Le mouvement “Bloquons tout le 10 septembre” prend de l’ampleur à l’approche de la rentrée sociale. Né d’une colère contre la suppression de deux jours fériés annoncée par François Bayrou, il séduit largement. Mais l’arrivée des partis de gauche et des syndicats divise ses initiateurs, soucieux de préserver l’indépendance de leur mobilisation.
À l’origine du mot d’ordre « Bloquons tout le 10 septembre », on trouve quelques collectifs locaux et citoyens en colère. L’annonce de François Bayrou, qui a proposé la suppression de deux jours fériés afin de réaliser 44 milliards d’euros d’économies budgétaires, a mis le feu aux poudres. Dès le mois de mai, des affiches et des appels à bloquer la France entière circulent sur les réseaux sociaux.
Gilles, conducteur de travaux en Meurthe-et-Moselle et proche de la retraite, s’y est investi corps et âme : « J’ai déjà commencé à afficher partout où je peux. Mais il n’y a aucun logo politique ou syndical ! », martèle-t-il dans les colonnes de France Info. Pour ce militant de la première heure, l’absence d’étiquette est essentielle : « Ou vous manifestez avec nous et vous êtes blancs comme tout le peuple, ou vous dégagez. »
Le soutien affiché des partis de gauche
Face à l’ampleur prise par l’initiative, les principaux partis de gauche se sont positionnés. La France insoumise, le Parti socialiste, le Parti communiste et Europe Écologie-Les Verts ont tous, tour à tour, apporté leur soutien au mouvement. Un appui bienvenu pour lui donner une visibilité nationale, mais qui suscite de vives réticences dans les rangs des initiateurs. Julien Marissiaux, membre du collectif Les Essentiels et cofondateur du mouvement, l’assume auprès de nos confrères : « Que des partis politiques décident de participer, il n’y a pas de problème. Mais notre revendication phare, c’est la dissolution des partis et des syndicats. Pour nous, ce sont des structures qui divisent et qui ne représentent pas grand-chose. » Une position paradoxale : accepter la présence des formations politiques tout en militant pour leur disparition.
Côté syndical, la situation est tout aussi contrastée. La secrétaire générale de la CGT, Sophie Binet, a qualifié le mouvement de « nébuleux » et n’a pas encore pris de décision officielle. Mais sur le terrain, certains militants préparent activement la mobilisation. C’est le cas d’Alexandre Chantry, délégué CGT en Gironde et ancien organisateur des Gilets jaunes : « Dans une bataille, on ne prend pas seulement les archers. On prend l’infanterie, on prend tout le monde. » Pour lui, refuser les syndicats serait une erreur stratégique.

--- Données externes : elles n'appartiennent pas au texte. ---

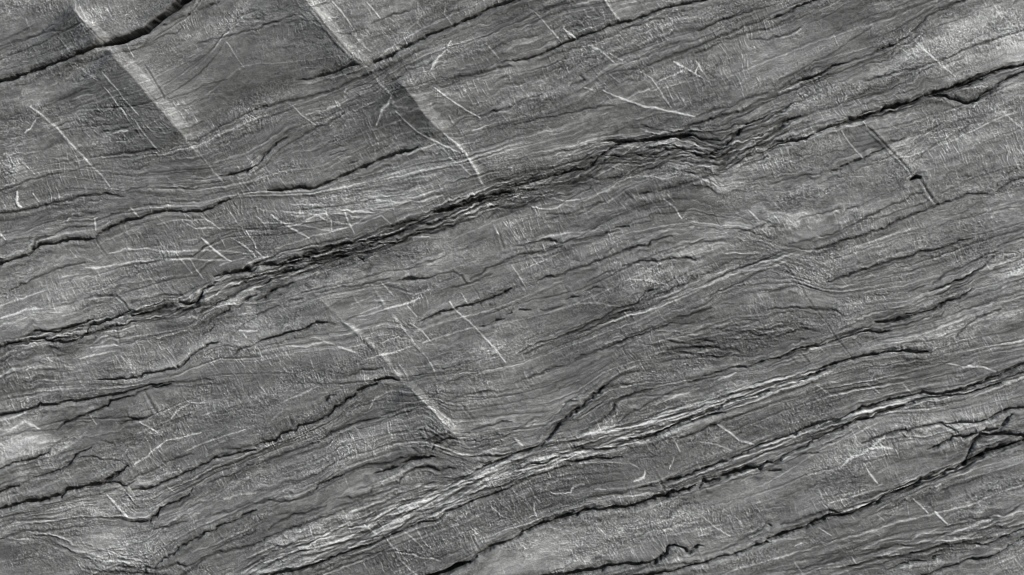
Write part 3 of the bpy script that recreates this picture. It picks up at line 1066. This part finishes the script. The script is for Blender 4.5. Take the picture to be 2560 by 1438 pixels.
# ---------------------------------------------------------------- beds: the layers between the great partings
BEDS = [
 [-80,225,0,203,93,175,190,140,276,110,330,97,364,80,395,55,430,25,470,-5,520,-60,600,-200],
 [-80,450,0,430,217,399,400,373,467,354,510,340,560,310,640,274,705,262,780,240,873,207,930,183,980,138,1040,102,1124,68,1207,30,1280,3,1400,-60],
 [-80,490,0,476,73,451,157,432,330,455,547,439,568,440,640,414,717,341,814,313,860,284,1000,235,1127,195,1207,188,1280,152,1347,140,1414,107,1470,85,1580,52,1680,8,1744,3,1900,-60],
 [-80,545,0,535,73,525,187,495,307,493,393,497,500,500,640,476,783,471,857,440,960,397,1044,367,1150,362,1280,314,1347,297,1440,275,1520,215,1600,175,1710,127,1830,85,1920,50,2010,12,2043,0,2200,-60],
 [-80,690,0,660,70,640,80,625,117,612,157,603,240,595,287,563,350,545,434,528,500,530,571,501,680,500,800,492,1000,480,1280,400,1510,352,1687,334,1780,300,1920,240,1957,225,2007,200,2100,162,2230,113,2310,43,2410,2,2600,-80],
 [-80,885,0,868,50,855,87,830,140,832,200,808,310,780,440,758,490,755,505,715,520,712,547,690,610,672,640,665,707,662,773,633,860,613,960,582,1043,550,1100,530,1190,503,1280,467,1360,443,1450,422,1500,388,1580,354,1680,344,1725,352,1800,408,1850,395,1920,372,2000,350,2100,312,2154,295,2260,264,2314,239,2420,207,2507,173,2560,160,2720,130],
 [-80,985,0,965,100,950,243,950,343,944,440,919,480,889,547,854,640,860,720,830,817,804,865,800,893,787,970,772,1040,805,1107,780,1200,749,1280,724,1340,702,1440,671,1530,639,1597,615,1680,590,1730,577,1850,577,1940,610,2037,625,2127,598,2200,570,2243,550,2330,518,2413,489,2470,482,2560,460,2720,420],
 [-80,1060,0,1040,83,1020,160,1005,277,990,367,975,404,958,550,938,700,935,870,955,980,945,1100,930,1200,915,1307,887,1407,845,1520,804,1600,774,1665,720,1800,655,1920,650,2063,707,2133,684,2213,657,2340,625,2430,597,2560,560,2720,500],
 [-80,1290,0,1272,67,1255,150,1240,227,1213,300,1190,317,1165,330,1225,387,1218,434,1197,480,1180,534,1148,594,1132,640,1112,697,1088,737,1078,817,1038,893,985,947,965,1034,983,1100,960,1280,957,1380,923,1470,887,1540,857,1610,833,1680,805,1744,785,1776,769,1840,740,1920,730,1990,717,2100,750,2270,730,2310,715,2400,690,2450,660,2560,620,2720,560],
 [-80,1330,0,1320,200,1298,323,1307,373,1303,400,1274,467,1242,550,1200,640,1162,700,1142,797,1108,890,1060,950,1043,1060,1015,1130,1075,1177,1075,1280,1055,1370,1050,1450,1018,1513,957,1600,929,1720,920,1920,901,1987,874,2080,854,2134,835,2187,805,2254,797,2340,768,2420,735,2560,690,2720,640],
 [-80,1620,200,1520,377,1426,434,1385,490,1347,540,1327,600,1295,640,1275,700,1250,747,1243,794,1225,840,1190,900,1170,1000,1145,1087,1142,1187,1175,1250,1150,1280,1135,1350,1115,1500,1108,1574,1095,1640,1080,1700,1057,1780,1028,1880,990,1930,975,1987,957,2070,917,2170,890,2260,877,2320,879,2400,850,2560,810,2720,770],
 [-80,1800,690,1437,740,1422,840,1389,934,1355,1030,1317,1090,1298,1180,1263,1280,1217,1330,1192,1413,1166,1570,1155,1690,1102,1794,1062,1920,1015,2060,975,2200,950,2300,925,2447,890,2560,870,2720,830],
 [-80,1900,900,1440,1000,1395,1200,1330,1447,1255,1525,1236,1600,1225,1653,1212,1740,1177,1820,1157,1920,1107,2020,1070,2150,1022,2280,994,2400,975,2447,957,2560,910,2720,860],
 [-80,2000,1000,1490,1110,1434,1180,1402,1210,1378,1280,1348,1357,1308,1420,1286,1490,1273,1600,1260,1667,1242,1737,1210,1850,1190,1925,1157,1957,1145,2033,1098,2155,1078,2250,1062,2310,1070,2400,1053,2560,1018,2720,980],
 [-80,2100,1440,1500,1620,1430,1750,1400,1860,1370,1920,1350,2020,1320,2100,1285,2170,1265,2250,1220,2340,1190,2400,1165,2450,1140,2520,1115,2560,1100,2720,1060],
 [-80,2200,2050,1450,2100,1430,2230,1390,2350,1365,2460,1352,2530,1335,2560,1320,2720,1270],
]
JOINTS = [
 [175,0,267,110,330,190,463,347],
 [763,0,843,95,917,165],
 [994,197,1064,290,1110,333,1190,420,1210,465],
 [780,727,853,805,960,905,1030,975,1150,1090],
 [2157,304,2270,420,2330,500],
 [1960,660,2037,770,2090,850],
 [1510,0,1553,55],
]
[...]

Au-delà du nombre, ils apportent des relais médiatiques et une protection juridique. « Si on veut peser, il faut créer un rapport de force. À vouloir exclure, on finira isolés. »

Le spectre de la dispersion et de la récupération
Si le mouvement séduit, il inquiète aussi. Plusieurs sympathisants de la première heure craignent que la multiplication des revendications – suppression de la réforme budgétaire, dissolution des partis, lutte contre la vie chère – dilue le message initial. D’autres redoutent une récupération politique classique, qui ferait perdre à « Bloquons tout le 10 septembre » son caractère spontané et citoyen. Le risque est clair : une manifestation où se mélangent slogans syndicaux, drapeaux de partis et pancartes citoyennes, sans mot d’ordre clair ni cohérence dans les revendications.
En reprenant le flambeau d’une colère citoyenne proche de celle des Gilets jaunes, « Bloquons tout le 10 septembre » illustre le dilemme de nombreux mouvements populaires : comment garder son indépendance tout en s’appuyant sur les structures existantes pour gagner en force ? L’issue reste incertaine. Le 10 septembre pourrait marquer l’émergence d’un nouvel acteur social, ou au contraire, devenir une journée parmi d’autres dans un calendrier déjà saturé de mobilisations. Une chose est sûre : la rentrée politique s’annonce agitée, et ce rendez-vous pourrait bien en donner le ton.